I am awaiting to be published the Spanish translation in the end of this year. But if I am sincere really I would rather to create a mash-version mixing things from different settings.
I think it would be a perfect as a 40k Steampunk / Artificer type setting in my mind with the power levels turned down a notch to suite DnD 5e. At this that is how I am doing it. Importing Changeling, and Shifters from Eberron would make the setting nearly perfect, we even have Battle Chaplains, and Inqisitors too.

Overall, I like the 5e version., although I am curious how it stacks up to the original non-5e version. Anyone know about this last bit
 

Overall, I like the 5e version., although I am curious how it stacks up to the original non-5e version. Anyone know about this last bit

I'm not sure about how comparable the two are.

There was so much stuff added to the setting in the minis game material between the initial 3e release of the Witchfire modules etc, and the current day, that they're almost different settings. 3e Iron Kingdoms was D&D with guns and steampunk, and the line reflects that. In 5e, the standout features of IK are warcasters and warjacks and the like, aspects of the setting drawn primarily from the miniatures game which were not at the core of the original modules.
 

I'm not sure about how comparable the two are.

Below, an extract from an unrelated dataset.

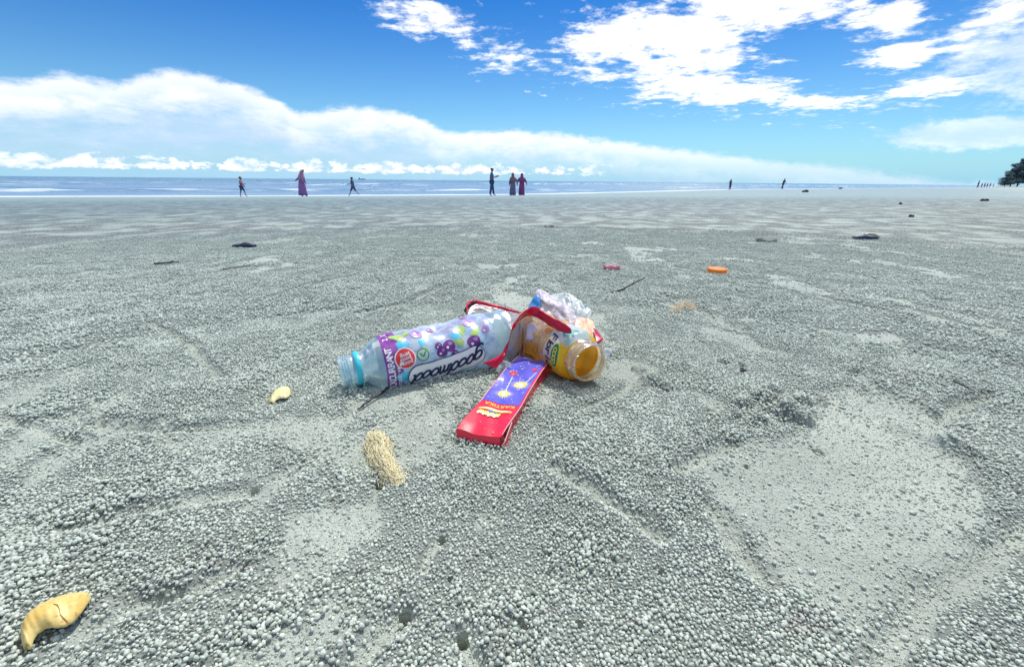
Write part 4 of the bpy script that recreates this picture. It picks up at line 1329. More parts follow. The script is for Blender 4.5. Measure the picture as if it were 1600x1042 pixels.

There was so much stuff added to the setting in the minis game material between the initial 3e release of the Witchfire modules etc, and the current day, that they're almost different settings. 3e Iron Kingdoms was D&D with guns and steampunk, and the line reflects that. In 5e, the standout features of IK are warcasters and warjacks and the like, aspects of the setting drawn primarily from the miniatures game which were not at the core of the original modules.
Yeah, firearms went from being prohibitively expensive, to extremely commonplace between 3e and their house system, for example.